At-Large Position: South Carolina Representative

 

Denise Paster

Associate Professor and Coordinator of First-Year Composition

Coastal Carolina University

Denise Paster, Ph.D., is an Associate Professor of Composition and Rhetoric at Coastal Carolina University where she coordinates the First-Year Composition program. She is nominated for the At-Large South Carolina Representative Position. She has co-created a digital badging initiative, The Coastal Composition Commons, which works to unify how composition is taught at Coastal without standardizing student or faculty experiences.
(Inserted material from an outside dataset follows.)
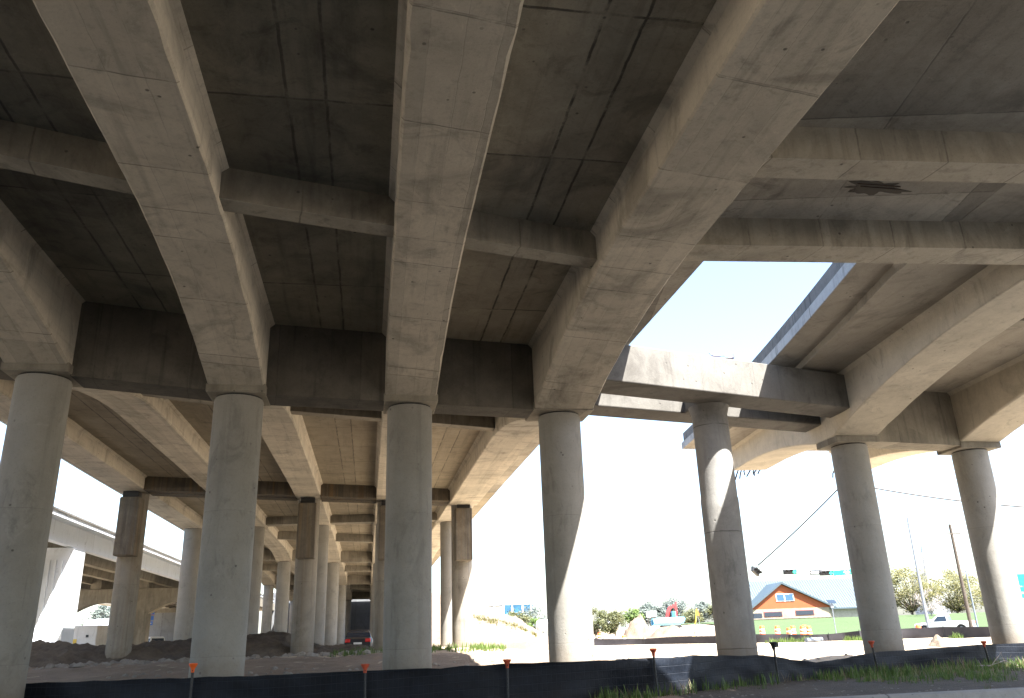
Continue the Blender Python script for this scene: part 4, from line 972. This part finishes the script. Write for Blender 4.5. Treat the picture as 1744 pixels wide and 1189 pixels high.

She is also completing a composition textbook with Eleanor Kutz and Christian Pulver titled Writing Moves.

 

 

 

Secretary

 

Brian Graves

Lecturer

University of North Carolina at Asheville

 

Brian Graves (for secretary): Brian has been a lecturer in the UNC Asheville English department and a regular presence at Carolinas WPA conferences since fall 2012. In the past four years at UNCA, Brian has taught first-year writing (FYW) every semester, as well as courses on English language arts pedagogy, LatinX writers, and the Hebrew Bible. He has also served on University QEP assessment and departmental FYW committees, as FYW assessment liaison (an administrative/reporting role), and as an advocate for renewed WAC/WID efforts on campus. His research interests (and most frequent reading) have focused on style and corpus-based grammar instruction, genre theory, transfer, critical pedagogy, and public discourse. He holds a BA in history and Spanish from Mars Hill College, an MA in Latin American Studies from the University of Texas at Austin, an MDiv from the Wake Forest University Divinity School, and an MA in rhetoric and composition from Western Carolina University, and is a member of NCTE/CCCC and the national CWPA. Prior to joining the UNC Asheville faculty, he taught at several NC community colleges as an adjunct (2006-2012). He remains deeply grateful for the work of regional professional organizations like Carolinas WPA, and would be honored to serve the executive board as secretary.